Last time we talked, my young wife and I were selling our suburban home in midtown Little Rock and planned on restoring an 1898 Victorian cottage on South Broadway. The idiocy of youthful enthusiasm combined with the unwariness of the inexperienced had us hoisted sky-high.

Then we had met the Skippers, a lovable and adorable old couple who still had a ton or so of trash in the cottage we were buying. The property closing provided them 60 days to remove their belongings. It presented no problem until we received a nice offer on our existing home.

Drats.

Long story short: we managed to delay the closing on our home until the Skippers’ 60-day period had passed. At the last moment, they enlisted the aid of a nephew, who seemed less than amused about the task, to haul the junk to an undisclosed location. Relations had become a little frayed by then I’m sorry to say, so we never saw this interesting couple again. They never even returned, as they had promised, to place a marker over the grave of their beloved dog “Wiggles.” I can only suppose that the custom-made metal casket still lies buried in the back yard.

Anyway, we moved enough belongings to live in the best bedroom, the bathroom, and kitchen. We stored the rest with the parents-in-law. Fortunately, we had little to worry with in those days, those wonderful days.

A few weeks after moving in, we experienced one of what we now call a “Pepsi Commercial” days. Older readers will remember the series of Pepsi Cola commercials that featured a band of friends showing up to help carry out some onerous task amid much laughter, camaraderie, and, of course, swigging of Pepsis.

That was the day that fate had saved for us. We sought to tear out the walls Skipper had built to convert the dining room into a movie studio. Friend after friend arrived with sledge hammers, crowbars, and other implements of destruction. In no time, the material flew amid wild swinging of hammers, walls collapsing, and the companionship of mutual fun. Piles of debris and clouds of dust filled the room. Time arrived for a “Pepsi Break,” before starting to clean the mess and carry it outdoors.

Actually, it was more of a “Budweiser Break,” but who was keeping score? You could have made a TV commercial and called it “Demolition Day Fun.” We served the beer, led in the happy dialogue, and collected the empty bottles. After bagging them for disposal, we returned to the room full of debris to organize our friends for the cleanup.

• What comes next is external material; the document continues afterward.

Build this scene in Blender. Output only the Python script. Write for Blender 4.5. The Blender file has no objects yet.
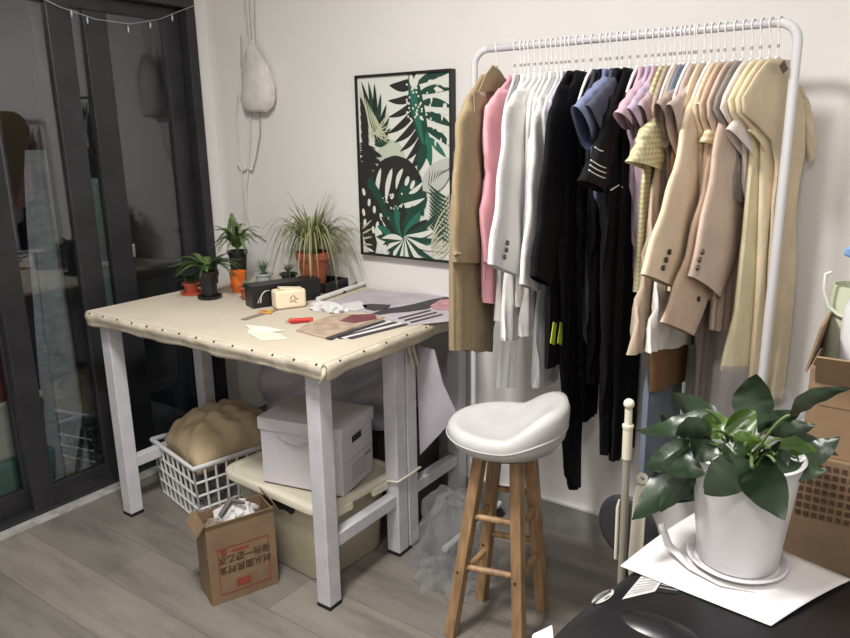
import bpy, math, random
from math import sin, cos, pi, radians as R
from mathutils import Vector as V, Matrix as M
random.seed(7)
rnd = random.uniform
C = bpy.context.scene.collection
sc = bpy.context.scene
# ---------------------------------------------------------------- camera
F, YAW, PITCH, ROLL = .7223, -.6160, .2493, -.0157
CAM = V((2.8709, -2.3487, 1.4958))
cf = V((sin(YAW)*cos(PITCH), cos(YAW)*cos(PITCH), -sin(PITCH)))
r0 = V((cos(YAW), -sin(YAW), 0)); u0 = r0.cross(cf)
cr = cos(ROLL)*r0 + sin(ROLL)*u0; cu = -sin(ROLL)*r0 + cos(ROLL)*u0
cd = bpy.data.cameras.new('camera'); cam = bpy.data.objects.new('camera', cd); C.objects.link(cam)
cam.matrix_world = M(((cr.x, cu.x, -cf.x, CAM.x), (cr.y, cu.y, -cf.y, CAM.y), (cr.z, cu.z, -cf.z, CAM.z), (0, 0, 0, 1)))
cd.sensor_width = 36; cd.lens = F*1000/850*36; cd.clip_start = .02
sc.camera = cam

def ray(px, py): return cf + cr*((px-425)/(F*1000)) - cu*((py-319)/(F*1000))
def at(px, py, ax, val):          # the point of the plane x/y/z = val seen there
    d = ray(px, py); return CAM + d*((val-CAM[ax])/d[ax])
def atp(px, py, O, n):
    d = ray(px, py); return CAM + d*((O-CAM).dot(n)/d.dot(n))

# ---------------------------------------------------------------- materials
def new_mat(name):
    m = bpy.data.materials.new(name); m.use_nodes = True
    nt = m.node_tree; return m, nt, nt.nodes['Principled BSDF']
def mat(name, col, rough=.7, metal=0, noise=0, nscale=20, bump=0, bscale=60, trans=0, alpha=1, sheen=0, spec=.5, col2=None, stretch=(1, 1, 1), coat=0, sss=0):
    m, nt, b = new_mat(name)
    b.inputs['Base Color'].default_value = (*col, 1); b.inputs['Roughness'].default_value = rough
    b.inputs['Metallic'].default_value = metal; b.inputs['Specular IOR Level'].default_value = spec
    b.inputs['Transmission Weight'].default_value = trans; b.inputs['Alpha'].default_value = alpha
    b.inputs['Sheen Weight'].default_value = sheen; b.inputs['Coat Weight'].default_value = coat
    tc = nt.nodes.new('ShaderNodeTexCoord'); mp = nt.nodes.new('ShaderNodeMapping'); mp.inputs['Scale'].default_value = stretch
    nt.links.new(tc.outputs['Object'], mp.inputs['Vector'])
    if noise or col2:
        n = nt.nodes.new('ShaderNodeTexNoise'); n.inputs['Scale'].default_value = nscale; n.inputs['Detail'].default_value = 5
        nt.links.new(mp.outputs[0], n.inputs['Vector'])
        mx = nt.nodes.new('ShaderNodeMix'); mx.data_type = 'RGBA'
        c2 = col2 or tuple(max(0, c*(1-noise)) for c in col)
        c1 = col if col2 else tuple(min(1, c*(1+noise*.5)) for c in col)
        mx.inputs[6].default_value = (*c1, 1); mx.inputs[7].default_value = (*c2, 1)
        rp = nt.nodes.new('ShaderNodeMapRange'); rp.inputs[1].default_value = .35; rp.inputs[2].default_value = .65
        nt.links.new(n.outputs[0], rp.inputs[0]); nt.links.new(rp.outputs[0], mx.inputs[0]); nt.links.new(mx.outputs[2], b.inputs['Base Color'])
    if bump:
        n2 = nt.nodes.new('ShaderNodeTexNoise'); n2.inputs['Scale'].default_value = bscale; n2.inputs['Detail'].default_value = 6
        nt.links.new(mp.outputs[0], n2.inputs['Vector'])
        bp = nt.nodes.new('ShaderNodeBump'); bp.inputs['Strength'].default_value = bump; bp.inputs['Distance'].default_value = .01
        nt.links.new(n2.outputs[0], bp.inputs['Height']); nt.links.new(bp.outputs[0], b.inputs['Normal'])
    return m
_fab = {}
def fab(name, col, rough=.88, alpha=1, bump=.25):
    if name not in _fab:
        _fab[name] = mat('fabric_'+name, col, rough, noise=.10, nscale=9, bump=bump, bscale=45, sheen=0 if max(col) < .3 else .1, spec=.2, alpha=alpha)
    return _fab[name]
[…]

“Hello … hello." Oh dear. There wasn’t a friend in sight. We slumped, little realizing at the time that we had learned one of the first lessons in historic preservation. We would know it well before long. It runs as follows.

- Swinging a sledge hammer at walls is fun.
- Ripping out cabinets is fun.
- Scattering plumbing around the floor is fun.

Cleaning up after a day of demolishing walls and fixtures is a pain in the ass, a consummation much to be avoided.

From that day forward, as the two of us stood amidst piles of detritus, some of it still emitting clouds of dust, we followed what those in my profession used to call “The Draftsman’s Rule.” It stated, “Never draw more in the morning than you can erase in the afternoon.” As applied to our situation, “Never destroy more in the morning than you can dispose of (without assistance) in the afternoon.”

Historic preservation was shaping up to be more then we imagined.